I) Calculate height of the triangle - dropping an altitude to the base, the right triangle would be in the ratio of 1:sqrt(3):2. Since we have an equilateral triangle, the median from A would create a right triangle with one side (hyp) as 6, base as 3 (6/2) and therefore, height as 3*sqrt(3)
II)For an inscribed circle in an equilateral triangle, the center of the circle would coincide with the intersection of the medians of the triangle, the medians dividing themselves in a ratio of 1:2. So, the shorter median would be 1/3rd of the total median length.

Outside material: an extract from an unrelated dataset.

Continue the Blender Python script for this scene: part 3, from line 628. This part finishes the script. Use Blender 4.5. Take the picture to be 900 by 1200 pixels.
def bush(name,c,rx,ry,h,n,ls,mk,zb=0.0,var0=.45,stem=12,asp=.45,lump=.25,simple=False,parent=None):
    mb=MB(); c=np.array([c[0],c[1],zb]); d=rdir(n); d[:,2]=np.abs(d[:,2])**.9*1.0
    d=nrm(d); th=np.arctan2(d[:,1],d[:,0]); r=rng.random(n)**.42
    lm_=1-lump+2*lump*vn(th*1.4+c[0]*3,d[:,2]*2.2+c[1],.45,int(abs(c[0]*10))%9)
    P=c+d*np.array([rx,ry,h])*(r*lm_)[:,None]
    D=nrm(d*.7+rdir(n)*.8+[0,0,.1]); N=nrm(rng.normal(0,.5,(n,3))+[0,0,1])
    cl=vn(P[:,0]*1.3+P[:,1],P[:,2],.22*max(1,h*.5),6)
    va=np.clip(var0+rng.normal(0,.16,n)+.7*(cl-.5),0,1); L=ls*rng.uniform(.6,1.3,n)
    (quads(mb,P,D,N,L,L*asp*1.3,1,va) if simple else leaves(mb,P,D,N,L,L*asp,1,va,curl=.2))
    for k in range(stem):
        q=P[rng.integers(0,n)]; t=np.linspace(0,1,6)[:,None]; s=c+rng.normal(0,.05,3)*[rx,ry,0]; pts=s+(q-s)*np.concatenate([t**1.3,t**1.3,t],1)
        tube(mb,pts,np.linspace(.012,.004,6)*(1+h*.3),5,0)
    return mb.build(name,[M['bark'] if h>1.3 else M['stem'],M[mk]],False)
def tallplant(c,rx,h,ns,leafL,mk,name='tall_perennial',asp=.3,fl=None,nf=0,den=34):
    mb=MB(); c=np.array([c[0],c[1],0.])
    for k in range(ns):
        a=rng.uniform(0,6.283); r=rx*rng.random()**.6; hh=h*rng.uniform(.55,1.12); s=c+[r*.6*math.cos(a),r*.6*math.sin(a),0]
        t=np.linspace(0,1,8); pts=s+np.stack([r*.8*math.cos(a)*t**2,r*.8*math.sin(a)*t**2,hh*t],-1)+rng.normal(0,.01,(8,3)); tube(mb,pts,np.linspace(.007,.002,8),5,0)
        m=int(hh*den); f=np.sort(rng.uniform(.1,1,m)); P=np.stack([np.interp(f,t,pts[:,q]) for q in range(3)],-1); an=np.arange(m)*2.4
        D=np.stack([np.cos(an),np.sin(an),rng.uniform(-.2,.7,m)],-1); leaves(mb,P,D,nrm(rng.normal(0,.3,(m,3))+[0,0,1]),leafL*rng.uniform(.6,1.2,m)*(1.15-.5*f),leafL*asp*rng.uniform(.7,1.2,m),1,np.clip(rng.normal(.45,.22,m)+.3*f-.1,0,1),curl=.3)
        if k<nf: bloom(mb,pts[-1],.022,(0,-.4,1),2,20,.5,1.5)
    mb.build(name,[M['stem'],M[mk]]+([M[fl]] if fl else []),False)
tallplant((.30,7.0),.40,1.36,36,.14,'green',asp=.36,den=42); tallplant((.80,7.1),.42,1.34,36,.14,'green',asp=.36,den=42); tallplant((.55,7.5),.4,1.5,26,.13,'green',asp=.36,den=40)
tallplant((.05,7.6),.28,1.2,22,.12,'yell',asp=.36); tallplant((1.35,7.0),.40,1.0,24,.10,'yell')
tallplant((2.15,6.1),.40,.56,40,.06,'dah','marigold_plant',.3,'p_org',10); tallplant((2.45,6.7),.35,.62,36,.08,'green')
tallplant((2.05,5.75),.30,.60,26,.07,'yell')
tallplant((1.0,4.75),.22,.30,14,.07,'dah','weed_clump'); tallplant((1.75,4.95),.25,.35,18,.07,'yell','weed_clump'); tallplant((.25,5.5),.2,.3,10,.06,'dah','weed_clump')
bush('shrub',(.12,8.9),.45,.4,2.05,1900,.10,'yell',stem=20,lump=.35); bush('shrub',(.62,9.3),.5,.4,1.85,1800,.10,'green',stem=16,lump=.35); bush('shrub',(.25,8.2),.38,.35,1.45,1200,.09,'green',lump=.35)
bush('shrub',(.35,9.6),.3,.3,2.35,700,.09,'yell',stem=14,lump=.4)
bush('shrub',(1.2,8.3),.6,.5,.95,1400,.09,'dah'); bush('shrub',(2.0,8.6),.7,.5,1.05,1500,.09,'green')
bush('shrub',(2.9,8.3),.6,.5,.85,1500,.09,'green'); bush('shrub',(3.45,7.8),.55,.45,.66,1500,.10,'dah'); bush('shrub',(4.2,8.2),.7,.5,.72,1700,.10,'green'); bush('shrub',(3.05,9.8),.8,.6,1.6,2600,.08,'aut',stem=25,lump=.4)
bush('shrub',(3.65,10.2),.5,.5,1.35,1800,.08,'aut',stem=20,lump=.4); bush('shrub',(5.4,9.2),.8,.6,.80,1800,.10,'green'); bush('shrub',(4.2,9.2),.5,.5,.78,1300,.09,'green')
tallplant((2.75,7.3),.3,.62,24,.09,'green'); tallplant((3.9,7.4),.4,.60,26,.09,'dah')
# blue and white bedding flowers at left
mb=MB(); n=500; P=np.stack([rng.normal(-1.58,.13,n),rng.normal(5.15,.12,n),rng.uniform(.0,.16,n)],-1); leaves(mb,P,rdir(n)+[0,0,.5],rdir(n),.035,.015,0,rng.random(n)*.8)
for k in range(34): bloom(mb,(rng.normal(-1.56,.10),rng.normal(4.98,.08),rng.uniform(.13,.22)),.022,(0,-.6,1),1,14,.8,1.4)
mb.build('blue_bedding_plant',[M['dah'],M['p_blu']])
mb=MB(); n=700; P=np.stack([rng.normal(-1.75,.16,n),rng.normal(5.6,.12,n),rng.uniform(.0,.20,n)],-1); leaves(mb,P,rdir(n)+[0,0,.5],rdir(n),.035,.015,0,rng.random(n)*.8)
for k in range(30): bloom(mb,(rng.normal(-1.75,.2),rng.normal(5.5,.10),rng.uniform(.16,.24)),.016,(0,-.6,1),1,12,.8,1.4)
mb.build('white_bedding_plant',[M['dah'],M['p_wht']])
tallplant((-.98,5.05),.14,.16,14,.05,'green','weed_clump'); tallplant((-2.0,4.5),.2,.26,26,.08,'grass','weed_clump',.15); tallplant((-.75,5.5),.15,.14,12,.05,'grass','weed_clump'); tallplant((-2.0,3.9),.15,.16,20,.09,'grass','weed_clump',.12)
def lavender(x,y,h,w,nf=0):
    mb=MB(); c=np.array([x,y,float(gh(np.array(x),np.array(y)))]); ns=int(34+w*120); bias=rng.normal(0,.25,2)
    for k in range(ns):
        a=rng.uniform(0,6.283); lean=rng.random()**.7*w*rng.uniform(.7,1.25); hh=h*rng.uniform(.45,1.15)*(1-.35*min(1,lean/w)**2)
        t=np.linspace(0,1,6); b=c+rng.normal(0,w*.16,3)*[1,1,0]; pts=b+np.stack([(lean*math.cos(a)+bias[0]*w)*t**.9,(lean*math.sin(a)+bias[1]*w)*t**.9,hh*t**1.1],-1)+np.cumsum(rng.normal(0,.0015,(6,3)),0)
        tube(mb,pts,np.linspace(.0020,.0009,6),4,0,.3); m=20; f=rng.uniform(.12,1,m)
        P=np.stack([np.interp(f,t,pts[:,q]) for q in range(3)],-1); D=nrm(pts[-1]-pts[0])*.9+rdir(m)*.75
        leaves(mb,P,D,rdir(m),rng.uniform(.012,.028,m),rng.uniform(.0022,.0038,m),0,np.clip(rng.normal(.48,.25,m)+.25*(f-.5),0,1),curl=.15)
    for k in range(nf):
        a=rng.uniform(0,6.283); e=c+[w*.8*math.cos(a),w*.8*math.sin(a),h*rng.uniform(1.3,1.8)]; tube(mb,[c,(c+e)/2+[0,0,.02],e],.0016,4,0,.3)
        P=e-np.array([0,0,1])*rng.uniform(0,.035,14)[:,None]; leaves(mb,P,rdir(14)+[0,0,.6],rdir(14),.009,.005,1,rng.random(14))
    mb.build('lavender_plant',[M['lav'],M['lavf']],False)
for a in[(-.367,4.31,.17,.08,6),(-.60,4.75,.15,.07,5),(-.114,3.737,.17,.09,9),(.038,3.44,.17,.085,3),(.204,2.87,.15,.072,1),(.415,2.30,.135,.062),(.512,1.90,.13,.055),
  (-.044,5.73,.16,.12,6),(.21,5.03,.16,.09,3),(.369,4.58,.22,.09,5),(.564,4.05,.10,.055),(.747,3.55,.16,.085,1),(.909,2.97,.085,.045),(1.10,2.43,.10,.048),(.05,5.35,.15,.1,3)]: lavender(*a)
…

This would also be the radius of the circle = [3*sqrt(3)]/3 (from I) = sqrt(3)
III) Area of circle = pi*[sqrt(3)]^2 = pi*3
IV) Area of Triangle = 1/2*b*h = [1/2]*[6]*[3*sqrt(3)] = 9*sqrt(3)
V) Subtracting the two, Area of Tri - Area of Cir = 9*sqrt(3) - pi*3 = 3 [3sqrt(3) - pi]
VI) Since all the figures are symmetric (Equilateral traingle and the circle inscribed, the three areas created by the vertices of the triangle and the minor arc of the circle would be the same. Hence, for one area, we divide this figure by three
= [3{3sqrt(3)} - pi] / 3 = 3sqrt(3) - pi
Makes sense? Or did I go wrong somewhere?